During the Great Recession the balance of influence has shifted markedly towards employers. Labor productivity increased throughout the two years, in contrast to prior recessions when it declined. Productivity increased because employers were unwilling to replace departed staff and found ways to motivate the remaining staff to redistribute the work load. Unless firms were already over-staffed by 5% or suddenly found new ways to identify and eliminate activities, this delegation of work is unsustainable in the long-run. Far-seeing firms and their best employees have a common interest in helping staff to improve their ability to negotiate a healthy and realistic work-life balance. Firms which push too hard will eventually experience costly turnover.
Many firms tend to push too hard and then back off as needed. Determining the breaking point for staff is more art than science. Employees at every level – hourly, salary, manager, director and VP – have an important obligation to push back constructively. Especially in the United States, where we have embraced the long-term benefits of free market capitalism without the need for balancing social values or government regulation, every employee has a responsibility to attain the work-life balance that optimizes their happiness. Wise managers will coach staff in this direction while at the same time asking for more!
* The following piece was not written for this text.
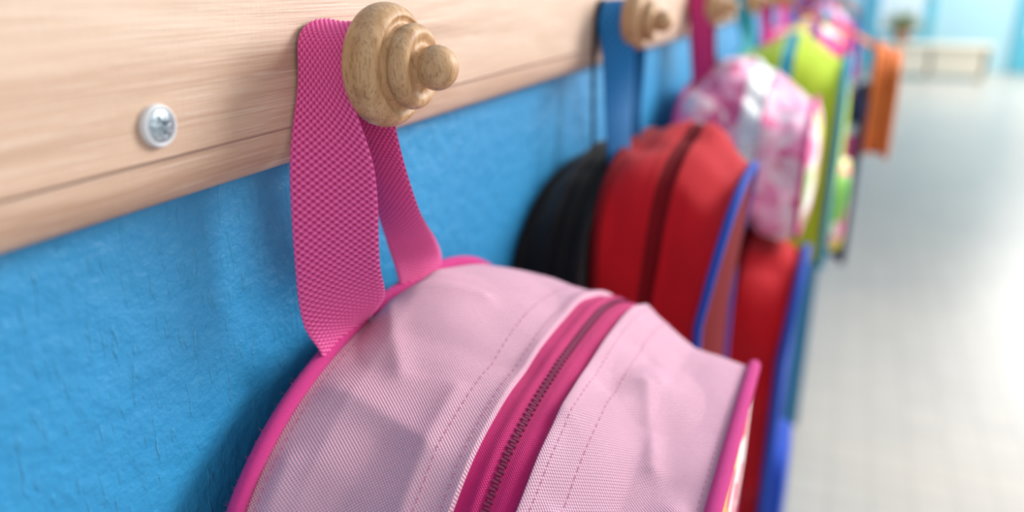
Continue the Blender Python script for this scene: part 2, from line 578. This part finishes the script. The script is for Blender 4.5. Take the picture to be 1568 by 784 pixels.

Employees need to deliver and focus on long-term value, establish personal goals, delegate, prioritize, evaluate options, negotiate and employ proper tactics.
Employees need to actively participate in identifying ways to deliver 3-5% productivity improvements each year. This is the price of admission to the modern labor market. These short-term and long-term actions deliver the value required for organizational survival. They outline a program of activities that allows managers and staff to minimize the number of reactive initiatives undertaken.
Employees need to establish their own values, mission and goals. Without countervailing forces, the need to earn an increasing income will always prevail. A personal life plan is required to provide a counterbalance to the unlimited requests of firms today. Staff members need to accept that everyone is replaceable and that some day they will be gone and the firm will move on without them. They also need to observe that most senior managers have found ways to balance their own personal objectives.
Staff members need to become world-class delegators, moving work down the hierarchy and to supplier partners. Individuals who constantly attract and retain new responsibilities will become overwhelmed.
Staff members need to deeply understand that there are an infinite number of goals and an infinite degree of performance that can be requested. This applies to employees at all levels. It is an inherent component of the employment relationship. Employee goals need to be prioritized. Modern firms understand that they must emphasize product innovation, customer intimacy or operations excellence. They also know that customers desire varying levels of quality, speed, flexibility, value, information, risk and personal relations. They know that income statement and balance sheet goals, short-term and long-term measures, financial and operational goals, accrual and cash-flow results all matter but with different priorities. They understand the trade-offs between risk and reward. Employees must work with their managers to explicitly prioritize what matters most and to set goals based upon achievable results.
Employees need to negotiate their annual and immediate goals. The quality revolution has highlighted the need to base goals upon defined capabilities, instead of top-down requirements. Employees need to master prioritization in setting annual, monthly and daily goals. Employees, managers and the finance department need to understand that there is an optimal degree of stretch in targets and budgets. Employees and managers need to understand that there ARE short-term trade-offs between cost, quality, speed, flexibility, risk, relations and brand perceptions.
Employees need to be effective tacticians. Annual SMART goals need to be realistic. Staff members need to flex their schedules to meet peak demands and address unexpected events. They need to recoup this time in slow periods.
In a challenging environment, every employee needs to understand their role and negotiate achievable objectives that help their firm to thrive.